Monday, 17 September 2012

Let's Lose Money!

I'm exploring the possibility of putting on a three-week run of three of my one-man plays at a fringe theatre in London next year. They would be Ben and Joe's and Los Feliz, hopefully with Barry Clarke and Robin Holden reprising their successful performances from July, and Sunset, a piece for an older woman, which exists in story, but not yet script form. And yes, you've noticed that I would not be reprising my role as the priest in Angel. This is not just from modesty, but from bitter experience that to be both actor and producer in the same production is to be overworked, underrewarded and highly frustrated.

It's early stages and I have only got as far as researching theatres, finding out which ones are available, what they cost and which productions they will accept. The most promising at present is a pub theatre in Zone One. I had initially balked at the price - £1,500 a week - but after sitting down and working out the figures, I realised that it would be possible to break even at around 25 seats a night, and the actors might even get some money for their pains. (Another theatre, in Zone 2, far from the Underground, wanted £450 a performance; it was the same theatre that made me and half a dozen others who had paid for rehearsal space wait outside in the cold for half an hour beyond their scheduled time and neither apologised nor offered a refund when, after repeated knockings and phone calls, someone finally decided to come out from their warm office inside to open the door.)

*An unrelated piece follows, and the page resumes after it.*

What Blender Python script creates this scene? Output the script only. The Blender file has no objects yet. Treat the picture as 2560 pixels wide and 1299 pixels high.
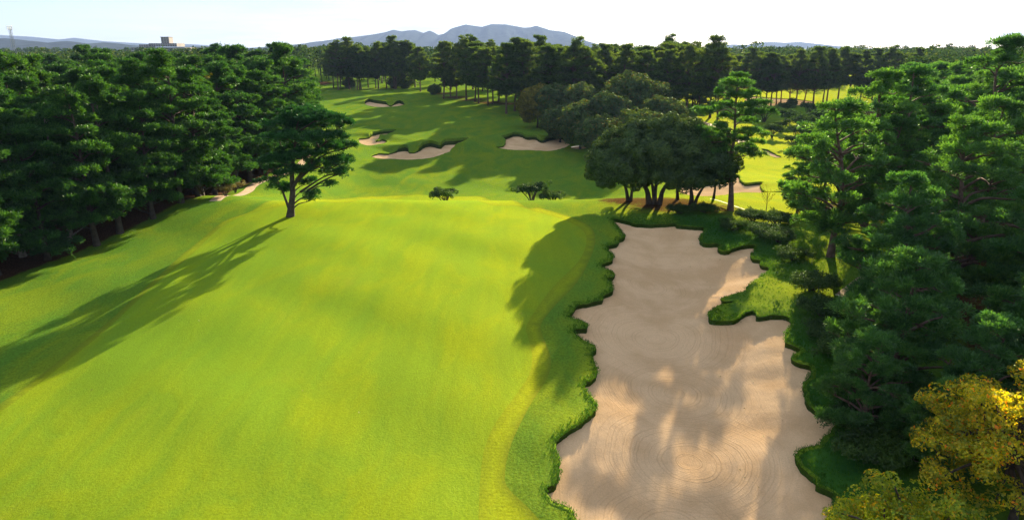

Assuming we do go ahead, we will need investment of £5,000. I cannot afford that amount of money without a guaranteed return and of course there is no guarantee that any money will be returned. (Remember the three-quarters empty Vaudeville Theatre last Thursday - how much money, I wondered in the interval, were producers Thelma Holt and Bill Kenwright losing?) So the money has to come from elsewhere, the customarily-named "Angels" - people who gamble with unwanted cash in the one in ten chance that they might see some return. If we go ahead, I shall be asking for 50 lots of £100, with the slight possibility of getting a profit on their money, and the much greater possibility of only getting ten or twenty percent of it back. Watch this space...

In the meantime, I have received the script for O Sole Mio, the short film in which I am to appear as Chief Bodyguard Mike. We shoot on Thursday evening, Saturday and Sunday. It looks easy and fun. More anon.